Why Patriots should sign Mike Wallace

Wide receiver Mike Wallace would add another dimension to New England's offense if the Patriots managed to sign him. George Gojkovich/Getty Images

Here's one way the New England Patriots can get back to the Super Bowl: Sign receiver Mike Wallace, one of the best players in free agency.

The Pittsburgh Steelers' Pro Bowler is a restricted free agent who is ripe for the taking. Pittsburgh has salary-cap issues this offseason and cut many of its veteran players. The team also could not afford to put a franchise tag on Wallace.

A first-round pick and a good contract offer are the only things standing in the way of Wallace joining the reigning AFC champions. New England should be the first team in line to throw caution to the wind and pry Wallace from Pittsburgh next week when free agency begins.

Here are several reasons why this is a smart move for New England:

Reason No. 1: Patriots have plenty of draft picks, cap space

This is the perfect year for the Patriots to pounce. Unlike the Steelers, New England has plenty of cap room and more than enough draft picks to make a solid pitch for Wallace.

The cost for Wallace would be a first-round pick and a contract extension. New England has two first-rounders (No. 27 and No. 31) and two second-rounders. Losing one of those early picks would not hurt the Patriots. New England likely would not get an immediate, Pro Bowl-caliber player at the end of the first round anyway. Wallace would count as part of the Patriots' draft class. New England could add a top-10 receiver in his prime.

New England's best chance is to offer Wallace a front-loaded contract. The key is to provide a high amount of guaranteed money and salary in the first season, which would count against this year's cap. The Patriots have that luxury over Pittsburgh and can use it to their advantage.

The Patriots entered the offseason with more cap space than any team in the AFC East. Receiver Wes Welker's franchise tag would take up some of that, but the Patriots still can offer Wallace more than Pittsburgh. New England may have to eventually work out an extension with Welker, as a result, but the Patriots are considering that option anyway.

Reason No. 2: Patriots need a deep threat

Imagine the possibilities: Tom Brady throwing to Welker and Rob Gronkowski underneath, and Wallace and Aaron Hernandez vertically. That would be a passing attack that is tough to stop.

New England's best deep threat last year was Hernandez, its backup tight end. He was the only player who could consistently get vertical and was a threat for making huge plays.

Wallace's speed would bring a unique element to New England's offense. He is arguably the best deep threat in the NFL and has 23 receptions of 40 yards or more the past three seasons. The Patriots' offense hasn't had that type of big-play capability since Randy Moss.

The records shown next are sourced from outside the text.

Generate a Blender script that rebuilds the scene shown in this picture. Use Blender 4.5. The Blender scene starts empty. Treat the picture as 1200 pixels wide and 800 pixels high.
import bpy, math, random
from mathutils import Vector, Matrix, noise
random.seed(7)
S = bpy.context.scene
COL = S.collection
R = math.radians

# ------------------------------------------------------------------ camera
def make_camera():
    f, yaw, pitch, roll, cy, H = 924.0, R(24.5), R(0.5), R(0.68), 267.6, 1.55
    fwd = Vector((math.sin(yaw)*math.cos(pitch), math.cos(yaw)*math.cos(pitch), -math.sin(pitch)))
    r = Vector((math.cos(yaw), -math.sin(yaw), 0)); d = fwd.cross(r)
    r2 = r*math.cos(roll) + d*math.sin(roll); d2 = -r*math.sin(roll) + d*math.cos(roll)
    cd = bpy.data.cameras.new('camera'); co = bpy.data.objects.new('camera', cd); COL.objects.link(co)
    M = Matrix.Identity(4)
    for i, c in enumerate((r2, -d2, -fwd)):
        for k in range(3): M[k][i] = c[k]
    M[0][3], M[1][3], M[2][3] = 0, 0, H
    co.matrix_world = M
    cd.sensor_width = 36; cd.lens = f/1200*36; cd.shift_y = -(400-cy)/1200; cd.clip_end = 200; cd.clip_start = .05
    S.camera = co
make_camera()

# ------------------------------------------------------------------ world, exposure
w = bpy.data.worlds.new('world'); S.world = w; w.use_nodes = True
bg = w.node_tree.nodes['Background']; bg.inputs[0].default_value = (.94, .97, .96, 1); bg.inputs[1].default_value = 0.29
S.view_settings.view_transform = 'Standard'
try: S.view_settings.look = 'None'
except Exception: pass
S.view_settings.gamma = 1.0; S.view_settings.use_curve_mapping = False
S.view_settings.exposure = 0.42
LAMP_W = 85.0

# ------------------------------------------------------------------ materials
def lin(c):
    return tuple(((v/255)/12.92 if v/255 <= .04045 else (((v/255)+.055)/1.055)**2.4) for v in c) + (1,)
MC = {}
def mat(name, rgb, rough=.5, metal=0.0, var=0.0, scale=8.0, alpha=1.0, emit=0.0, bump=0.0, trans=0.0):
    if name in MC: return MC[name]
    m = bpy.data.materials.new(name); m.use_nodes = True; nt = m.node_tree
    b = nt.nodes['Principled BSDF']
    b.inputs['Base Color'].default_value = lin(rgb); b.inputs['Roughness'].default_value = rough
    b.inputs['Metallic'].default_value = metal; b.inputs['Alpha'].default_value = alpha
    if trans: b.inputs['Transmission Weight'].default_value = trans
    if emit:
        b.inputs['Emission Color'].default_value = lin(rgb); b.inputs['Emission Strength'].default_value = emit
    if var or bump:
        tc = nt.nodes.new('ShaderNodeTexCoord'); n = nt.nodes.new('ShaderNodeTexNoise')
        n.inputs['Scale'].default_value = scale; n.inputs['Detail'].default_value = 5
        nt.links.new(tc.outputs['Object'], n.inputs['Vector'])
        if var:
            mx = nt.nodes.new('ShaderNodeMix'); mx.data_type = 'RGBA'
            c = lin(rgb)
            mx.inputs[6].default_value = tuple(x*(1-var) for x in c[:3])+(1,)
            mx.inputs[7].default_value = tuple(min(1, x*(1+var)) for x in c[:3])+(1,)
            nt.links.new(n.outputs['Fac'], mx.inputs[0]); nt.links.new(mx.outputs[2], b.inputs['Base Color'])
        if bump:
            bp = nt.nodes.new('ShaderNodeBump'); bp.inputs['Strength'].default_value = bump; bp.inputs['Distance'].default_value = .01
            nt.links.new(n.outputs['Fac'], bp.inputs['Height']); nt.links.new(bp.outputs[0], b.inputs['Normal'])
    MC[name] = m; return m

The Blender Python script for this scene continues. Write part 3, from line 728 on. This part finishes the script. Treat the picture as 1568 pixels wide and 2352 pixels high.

There are criticisms that Wallace is a "one-trick pony." That’s debatable. But getting deep is really all the Patriots would need from Wallace. New England's other receivers and tight ends will take care of the underneath routes and allow Wallace to focus on what he does best.

Reason No. 3: It hurts a big AFC rival

The Steelers are one of the most well-run and respected franchises in the NFL. The ownership, front office and coaching are all top notch.

Therefore, Pittsburgh consistently poses one of the biggest threats to New England in the AFC. The Steelers and Patriots combined for eight Super Bowl appearances the past 11 years. If Pittsburgh didn't get "Tebowed" by the Denver Broncos in January, the Patriots would've had another tough playoff matchup against Pittsburgh. The Steelers beat New England in the regular season.

Signing Wallace away from Pittsburgh would simultaneously strengthen New England and hurt the Steelers' depth at receiver. The Steelers already released team captain and all-time leading receiver Hines Ward. In terms of leadership, Ward leaves a huge void that is tough to replace. Losing Wallace, Pittsburgh's best receiver, would be another big blow.

Pittsburgh also cut starting linebacker James Farrior, starting guard Chris Kemoeatu and veteran defensive end Aaron Smith. Years of manipulating the cap is finally catching up to the Steelers, and it could cost the team Wallace if New England or another team goes after him.

Reason No. 4: No harm, no foul

Let's say the Steelers find a way to match New England's offer. That could still work in New England's favor.

The Patriots would retain their first-round pick and cap room, while forcing Pittsburgh overpay on a front-loaded contract to keep Wallace. The Steelers, as a result, would have more issues with the cap. For the Patriots, there's no harm in trying.

New England also has options. The Patriots could quickly turn its attention to veteran receiver Brandon Lloyd, who is a viable Plan B. Lloyd wants to reunite with new Patriots offensive coordinator Josh McDaniels and would be happy to join the reigning AFC champs. Instead of the home run (Wallace), New England could settle for a triple (Lloyd).

Going after Wallace in free agency is a win-win for the Patriots, regardless of the result.